Columnists
A lucky man?
I feel badly for Andrew Scheer. After having won the leadership of his party on the basis of his apparent ability to straddle the gap between ‘socially conservative’ Conservatives and ‘socially liberal’ Conservatives, he finds clowns to the left of him and jokers to the right, all searching for his scalp. The socially conservative see him as a traitor to their cause, which brooks no compromise of values; while the socially liberal say he failed to clearly accept the reality of same-sex marriage and the right of women to choose what happens to their bodies. Perhaps the gap was always going to be wider than it looked at the time. It may have taken the second coming of Stephen Harper to keep it from widening.
Mr. Scheer did win the popular vote, but he failed to win a majority in Parliament. That would not have been such a bad result seen from the point at which Mr. Scheer became party leader. Indeed, it was so widely assumed that Mr. Trudeau was good for two majority terms that A-team candidates like Peter Mackay disdained running on the basis that the job on offer was that of eight years as opposition leader.
Expectations changed, however. With the SNC Lavalin affair, the Conservative party sensed victory was in the offing. It didn’t happen, and Mr. Scheer is being judged by that higher standard. Ironically, it was Peter Mackay who played the role of Brutus to Mr. Scheer’s Caesar with his comment that Mr. Scheer missed a breakaway on an open net.
Mr. Scheer is in tough. According to a poll released last month, 42 per cent of Conservative voters surveyed would get rid of him; 41 per cent would keep him; and 17 per cent are undecided. Even giving Mr. Scheer credit for all of the undecided voters, if the other proportions hold he would get less than the 66.9 per cent that Joe Clark found was insufficient for him to continue as leader in 1983. In 2005, Mr. Harper set the bar at 80 per cent support (and received 84 per cent). Mr. Scheer therefore has to meet, or come close to meeting Mr. Harper’s bar, and clear Mr. Clark’s bar by a country mile.
Still to come is the report of former cabinet minister John Baird on what went wrong with the election campaign. It is hard to imagine Mr. Scheer emerging blameless from that exercise.
Mr. Scheer seems like a nice enough guy. He is apparently a big fan of The Simpsons, and can recite whole stretches of dialog from the most memorable episodes. He is also happily married with four children, so he has a good grounding in caucus management. On the negative side, Mr. Scheer does poorly in stage presentation. He reads his lines unconvincingly. His cherubic face makes him appear young, and therefore inexperienced, beyond his years. I know; it’s not fair.

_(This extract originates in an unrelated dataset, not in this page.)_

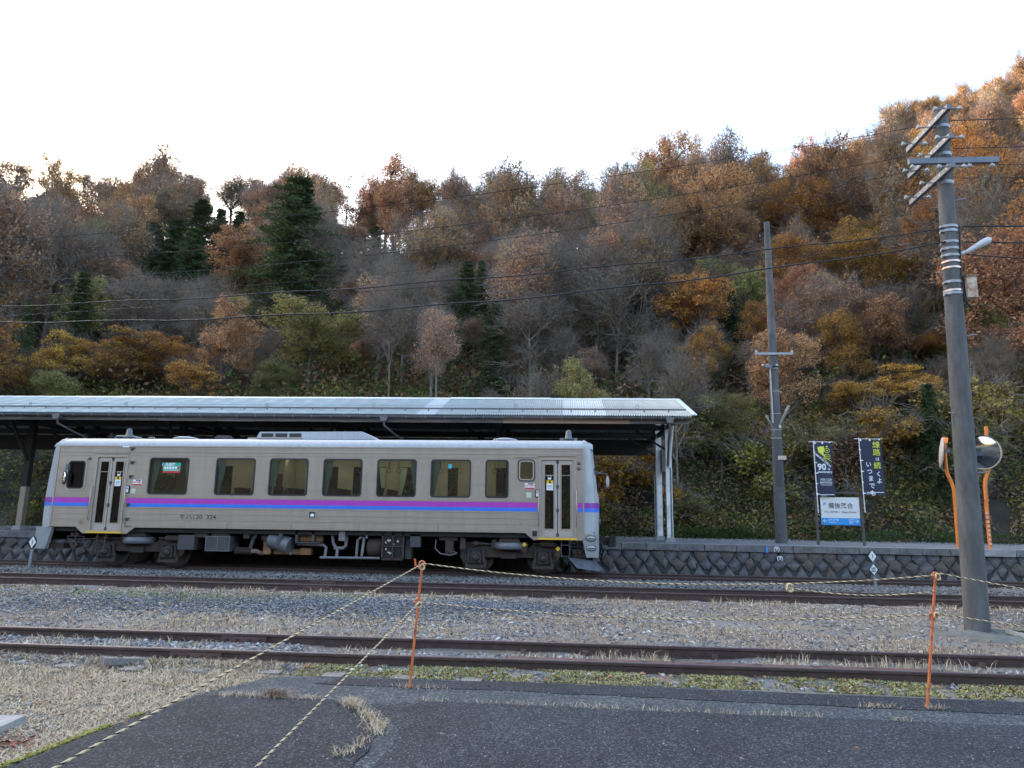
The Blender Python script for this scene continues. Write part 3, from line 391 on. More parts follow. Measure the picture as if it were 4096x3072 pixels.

However, if Mr. Scheer is tossed out, I’m sure he will recover from the blow. He may never get a juicy government appointment like, say, consul general in Monte Carlo, but heck, he’s only 40, and has lots of experience on his resume. He was Speaker of the House of Commons at one point, and he’s been a member of parliament for years. I can’t see him returning as a backbencher. Nor can I see him being content to collect his pension and drive his kids to hockey practice. And I doubt he will want to go back to being an insurance ‘broker’. He’ll want to try something new. Perhaps he could even hook up with a socially liberal outfit like a green technology company, or a marijuana producer. Or perhaps he will take the time to do some reading and then decide to become a climate change evangelist.
He could always take a page from Patrick Brown’s book. Pushed out of the Ontario Conservative party leadership by a sex scandal, he dusted himself off and got himself elected mayor of Brampton.
And speaking of sex scandals, at least Mr. Scheer is in a better position than his namesake across the pond. The Queen (nudged on, so it is said, by an irate Prince Charles) has stripped Andrew, the Duke of York, of his royal duties for the foreseeable future. He can hardly, being a royal, take on a job as a truck driver to stay busy. So what does he do: move away to one of the distant colonies and open up a bar? More likely, he’ll have to do some sort of public penance, like former Conservative secretary of state John Profumo did back in the early 1960s. Caught in a sex scandal of his own, he resigned and devoted the rest of his life to hands-dirty charitable volunteer work, and was rehabilitated in the public mind by the time of his death.
All in all, Andrew Scheer, lose or retain the leadership of his party. should consider himself a lucky man. No sex scandal; no penance required: new challenges lie ahead. And as Homer Simpson once so elegantly put it, “trying is the first step towards failure.”